In general, negative 3% of CAL is acceptable.

Freeboard is the distance from the waterline to the upper deck of a ship. As a rule of thumb, the freeboard of any ship shall not be lesser than 50 mm. Reference can be made to Regulation 28 – Freeboard tables under Chapter III – Freeboard for the tabular freeboard of ships of different lengths. In general, the longer the ship length, the larger the required freeboard height.

Explanation of the results obtained:

  • Freeboard < 50 mm: The ship needs to be re-designed as the calculated freeboard is lesser than the minimum freeboard requirement. 
  • Freeboard > 50 mm: The ship is well-designed. 

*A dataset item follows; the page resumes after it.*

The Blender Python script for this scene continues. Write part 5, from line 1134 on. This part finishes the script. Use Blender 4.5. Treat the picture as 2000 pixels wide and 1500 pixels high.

For different types of ships with the same deadweight, ship dimensions will differ due to the variation of deadweight coefficient values. The typical values are obtained from “Ship Design and Performance for Masters and Mates” which was written by experienced marine engineering consultants. A variation in deadweight coefficient values will result in varied ship displacement, which is a function of ship length (L), breadth (B), draught (T), and ship block coefficient (Cb). Hence, ship dimensions will change with displacement and are estimated based on deadweight and ship type input.


In terms of cargo capacity, the calculator determines the cargo deadweight and cargo volume of “MY SHIP” and “REFERENCE SHIP” based on user-defined parameters. Based on the calculated cargo deadweight, volume, and type for the “REFERENCE SHIP”, the ship is categorised as a Weight-critical or Volume-critical ship. 

For example, for the reference ship carrying crude oil with a stowage factor of 1.05 m3/ton, the ship is volume-critical; however, the same ship carrying iron ore with a stowage factor of 0.74 m3/ton, the ship is weight-critical due to the high-density cargo which requires more cargo deadweight allowance. Users can try to select different cargo types to visualize their impact on ship category and the cargo attainment rate (CAR). 

The main purpose of replacing HFO with low- and zero-carbon fuel is to reduce the carbon intensity of ships. Hence, the carbon intensity indicator (CII) of both “REFERENCE SHIP” and “MY SHIP” is plotted on the same chart for the purpose of comparison.